When your secretary invited me to come here, she told me that your Society is concerned with the employment of women and she suggested that I might tell you something about my own professional experiences. It is true I am a woman; it is true I am employed; but what professional experiences have I had? It is difficult to say. My profession is literature; and in that profession there are fewer experiences for women than in any other, with the exception of the stage—fewer, I mean, that are peculiar to women. For the road was cut many years ago—by Fanny Burney, by Aphra Behn, by Harriet Martineau, by Jane Austen, by George Eliot—many famous women, and many more unknown and forgotten, have been before me, making the path smooth, and regulating my steps. Thus, when I came to write, there were very few material obstacles in my way. Writing was a reputable and harmless occupation. The family peace was not broken by the scratching of a pen. No demand was made upon the family purse. For ten and six pence one can buy paper enough to write all the plays of Shakespeare—if one has a mind that way. Pianos and models, Paris, Vienna,and Berlin, masters and mistresses, are not needed by a writer. The cheapness of writing paper is, of course, the reason why women have succeeded as writers before they have succeeded in the other professions.
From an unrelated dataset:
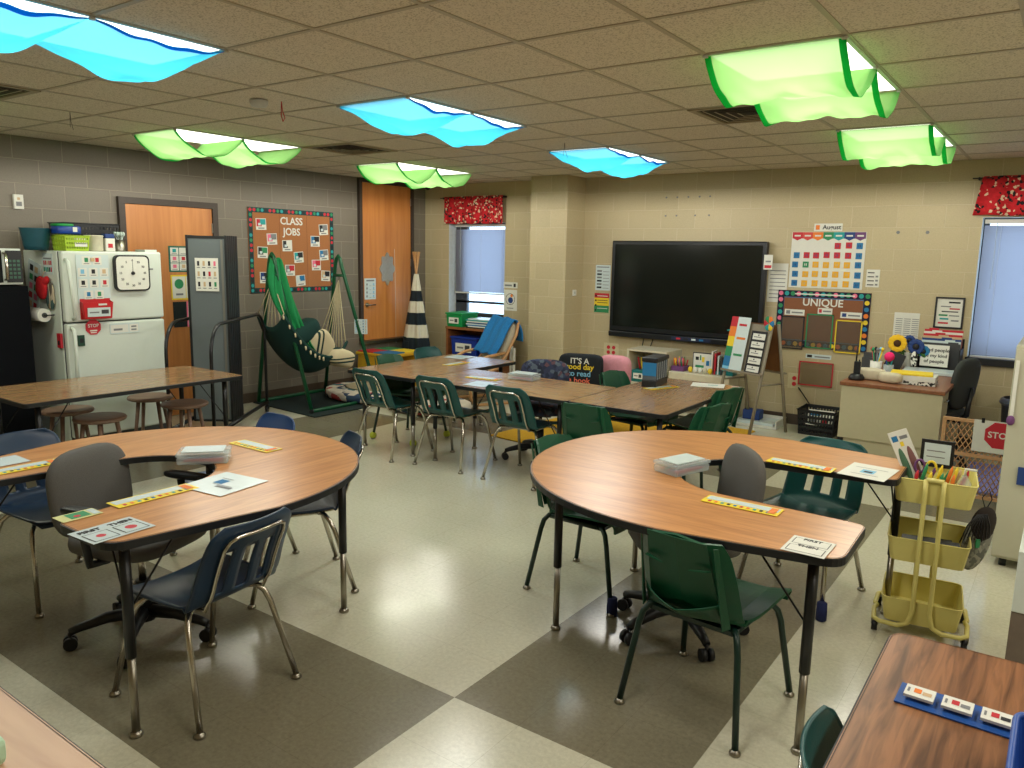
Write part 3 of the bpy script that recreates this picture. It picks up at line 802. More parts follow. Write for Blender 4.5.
dup(G1, (-4.87, 5.21, 0), heading(1, .02), 'green chair with tennis balls on its feet at the left end of the centre tables', GC)
# blue socks on chair feet, tennis balls
SOCK = mat('navy_sock', (24, 34, 78), .85)
def sock(x, y, label, lean=0): tag(MB().lathe((0, 0, 0), [(.018, 0), (.026, .005), (.026, .05), (.024, .09), (.018, .094)], 12).build('foot_sock', SOCK), label, 'chair sock', 'blue socks on chair feet', loc=(x, y, .0))
sock(-.804, 3.725, 'dark blue sock on a foot of the chair behind the right horseshoe table')
sock(-1.628, 3.15, 'dark blue sock on a chair foot left of the dark grey office chair')
BALL = mat('tennis_felt', (176, 186, 60), .9, bump=.4)
for x, y, l in ((-5.115, 4.97, 'yellow tennis ball on a chair foot under the left end of the centre tables'), (-4.622, 4.98, 'yellow tennis ball on a chair foot behind the leftmost green chair'), (-4.63, 5.45, 'yellow tennis ball on a chair foot seen below the middle green chair')):
    tag(MB().superq((0, 0, .033), .033, .033, .033, 1, 1, 16, 10).build('tennis_ball', BALL), l, 'tennis ball', 'tennis balls on chair feet', loc=(x, y, 0))

# office chairs
OFAB = mat('grey_upholstery', (88, 86, 82), .9, noise=.12, scale=300, bump=.3)
def office_chair(label, fab, loc, rz, seat_z=.46, back_z=.62, back_h=.46, arms=True, rb=0.0, group='rolling office chairs', ry=0):
    t = thing('office_chair', label, 'chair', loc, rz, group)
    MB().superq((0, .0, seat_z), .24, .235, .045, .45, .55, 28, 12).build('seat', fab, t)
    rot = Matrix.Rotation(-.16, 3, 'X')
    MB().superq((0, -.255, back_z + back_h / 2), .215, .045, back_h / 2, .62, .75, 28, 16, rot=Matrix.Rotation(.12, 3, 'X')).build('backrest', fab, t)
    MB().tube([(0, -.05, seat_z - .05), (0, -.24, seat_z - .055), (0, -.30, seat_z + .0), (0, -.32, back_z + .18)], [.02, .022, .022, .015], 8).build('back_bar', BLACK, t)
    if arms:
        for s_ in (-1, 1):
            a = MB().tube([(s_ * .18, .0, seat_z - .05), (s_ * .27, .0, seat_z - .04), (s_ * .285, .0, seat_z + .05), (s_ * .285, -.02, seat_z + .17)], .017, 8).build('armrest', BLACK, t)
            MB().superq((s_ * .285, .02, seat_z + .19), .03, .13, .016, .5, .6, 14, 8).build('arm_pad', BLACK, a)
    MB().tube([(0, 0, .10), (0, 0, .26)], .032, 12).build('gas_lift', BLACK, t); MB().tube([(0, 0, .25), (0, 0, seat_z - .04)], .016, 12).build('piston', CHROME, t)
    bx((-.10, -.13, seat_z - .065, .10, .12, seat_z - .04)).build('seat_plate', BLACK, t)
    bs = MB(); bs.lathe((0, 0, .075), [(.045, 0), (.05, .03), (.035, .06)], 14)
    for k in range(5):
        a = 2 * PI * k / 5 + rb; c_, s_ = math.cos(a), math.sin(a)
        bs.tube([(c_ * .03, s_ * .03, .115), (c_ * .15, s_ * .15, .112), (c_ * .26, s_ * .26, .088), (c_ * .295, s_ * .295, .075)], [.03, .026, .02, .017], 8)
    bs.build('star_base', BLACK, t)
    for k in range(5):
        a = 2 * PI * k / 5 + rb; c_, s_ = math.cos(a), math.sin(a)
        q = MB(); X, Y = c_ * .295, s_ * .295; px, py = -s_, c_
        q.tube([(X + px * .028, Y + py * .028, .028), (X + px * .006, Y + py * .006, .028)], .028, 14); q.tube([(X - px * .006, Y - py * .006, .028), (X - px * .028, Y - py * .028, .028)], .028, 14)
        q.tube([(X, Y, .03), (X, Y, .075)], .008, 6); q.build('caster', BLACK, t)
    return t
office_chair('grey upholstered office chair inside the left horseshoe table', OFAB, (-3.20, 1.70, 0), heading(.95, .30), .47, .45, .39, True, .5)
office_chair('dark grey office chair inside the right horseshoe table', OFAB, (-1.32, 3.22, 0), heading(-.75, -.65), .46, .47, .40, False, .75)
FLORAL = pattern_mat('floral_upholstery', [(34, 40, 62), (52, 60, 84), (90, 62, 70), (30, 34, 50), (80, 92, 104), (44, 50, 74)], 34, .9)
office_chair('small armless desk chair with dark floral upholstery behind the centre tables', FLORAL, (-3.52, 5.36, 0), heading(.45, -.9), .45, .52, .30, False, .3)
DGF = mat('charcoal_upholstery', (52, 56, 54), .9, noise=.12, scale=300, bump=.3)
office_chair('dark office chair behind the teacher desk near the window', DGF, (-.87, 7.32, 0), heading(-.95, .3), .48, .53, .42, False, .2)

# stools
def stool(label):
    t = thing('stool', label, 'stool', (0, 0, 0), 0, 'round wooden stools under the long table')
    MB().lathe((0, 0, .405), [(.165, 0), (.182, .006), (.188, .018), (.182, .03), (.16, .034), (.02, .031)], 30).build('seat', STOOLW, t)
    for k in range(4):
        a = PI / 4 + k * PI / 2; c_, s_ = math.cos(a), math.sin(a)
        MB().tube([(c_ * .11, s_ * .11, .41), (c_ * .17, s_ * .17, .0)], [.017, .012], 10).build('leg', STOOLW, t)
    return t
st = stool('leftmost round stool, partly behind the front corner of the long table'); st.location = (-6.36, 2.86, 0)
dup(st, (-5.90, 2.88, 0), .3, 'second round stool from the left, in front of the refrigerator side')
dup(st, (-6.42, 3.58, 0), .8, 'third round stool from the left, against the refrigerator door')
dup(st, (-5.93, 3.60, 0), .5, 'rightmost round stool under the right end of the long table')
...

贵团体秘书请我来时告诉我,你们在关注女性就业问题。她建议我可以和你们聊聊我自己的职业经历。我确实是一名女性,我也确实有工作;但我的职业经历怎样呢?很难说。我从事文学创作;在该职业中,经历不像在其他职业中那么多,戏剧创作除外——我的意思是,很少有什么经历为女性所特有。很多年前,像范妮·伯尼、阿芙拉·班恩、哈丽雅特·马蒂诺、简·奥斯汀和乔治·艾略特——这些著名女性以及更多不知名、被遗忘的女性在我之前就开辟了道路,将路铺平,指引着我的脚步。因此,我开始写作时,在物质上几乎没有阻碍。写作是一份值得尊敬、没有伤害的职业。家庭和谐不会因动笔留痕造成破裂。也不需要什么家庭开销。花 16 便士就能买到一大堆纸,足以写完莎士比亚的所有戏剧——如果谁有那样的才智的话。一个作家不需要钢琴和模特,游巴黎、维也纳、柏林,当男主人、女主人。在成功从事其他职业之前,女性当作家先得以成功,当然因为可供写作的纸便宜。

But to tell you my story—it is a simple one. You have only got to figure to yourselves a girl in a bedroom with a pen in her hand. She had only to move that pen from left to right—from ten o’clock to one. Then it occurred to her to do what is simple and cheap enough after all—to slip a few of those pages into an envelope, fix a penny stamp in the corner, and drop the envelope into the red box at the corner. It was thus that I became a journalist; and my effort was rewarded on the first day of the following month—a very glorious day it was for me—by a letter from an editor containing a cheque for one pound ten shillings and six pence.
还是和你们讲讲我的故事吧——很简单。你们只需去想象卧室里有个女孩,手里握着笔。她只是将笔不断从左往右写——从十点写到一点。接着她想到,干脆做一件足够简单、足够省钱的事——撕下那几页纸塞进信封,在角上贴上一分钱邮票,把它丢进街角的红邮箱里。就这样,我成了一个新闻记者;次月的第一天——对我来说非常光荣的一天,我的努力得到了回报——收到一位编辑的来信,里面有张一英磅十先令六便士的支票。